El venezolano mete su maleta en una bolsa de plástico y se pone un chaleco salvavidas que le entregó uno de los afropanameños que organizan los viajes en barco. Estos hombres, una especie de coyotes que forman parte de una bien engrasada maquinaria informal de transporte de migrantes, cobran 280 dólares por persona. Tardarán unas 12 horas en llegar a La Miel, Panamá, y desde allí, Edinson tomará otro barco hacia Colombia y continuará su viaje a Venezuela en autobús. Espera llegar a Caja Seca en menos de 48 horas. “¿Estás nervioso? ¿Ansioso?”, le pregunto. “No, solo ansioso por llegar a casa”, responde.

Edinson sabe que la situación en Venezuela no ha mejorado con Maduro todavía en el poder, y desea poder abrazar a sus hijos, pero lo que más le preocupa es no poder comprarle a su hijo de 12 años todo lo que necesita para sus partidos de baloncesto. No sabe cuánto tiempo aguantará en Venezuela, y me dice que, en cuanto llegue a casa, planeará su próximo viaje.

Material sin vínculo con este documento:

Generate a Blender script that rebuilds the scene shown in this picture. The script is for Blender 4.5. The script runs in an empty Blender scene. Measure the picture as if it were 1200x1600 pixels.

Los migrantes forman dos filas a lo largo del muelle; los hombres a la derecha, las mujeres y sus hijos a la izquierda. Las mujeres suben al barco una por una y se sientan en la parte trasera, seguidas por los hombres, algunos de los cuales se acercan a sus esposas y abrazan a sus hijos. Edinson y sus amigos se sientan en la punta del barco, apretujados con otras 30 personas que forman parte de un nuevo capítulo de la historia; el comienzo de una nueva y “gran migración inversa”.
Una vez en casa, les dirán a sus hijos, a sus nietos y a las generaciones venideras que Estados Unidos no estuvo a la altura de sus ideales, que el sueño se puede perseguir en otro lugar. Sacarán un mapa y buscarán nuevos horizontes. A su vez, la Epic of America de James Truslow Adams podría estar llegando a su fin.
Justo antes de que los lancheros zarpen del muelle, una afropanameña se acerca al barco, se arrodilla y reza en voz alta por ellos. Los migrantes comienzan a vitorear desde el barco. La mujer se pone de pie y grita: “Hoy es un día en que se va a desatar algo”. Cuando el barco zarpa, contrarrestando la marea, Edinson suspira como si le hubieran quitado un peso de encima.
Unas semanas más tarde, está de vuelta en Caja Seca con su familia, ganando 50 dólares a la semana como repartidor, e intenta ahorrar suficiente dinero para mudarse a Chile. “Tengo vida, salud y, sobre todo, tranquilidad”, comenta Edinson. “Nadie me puede quitar eso”.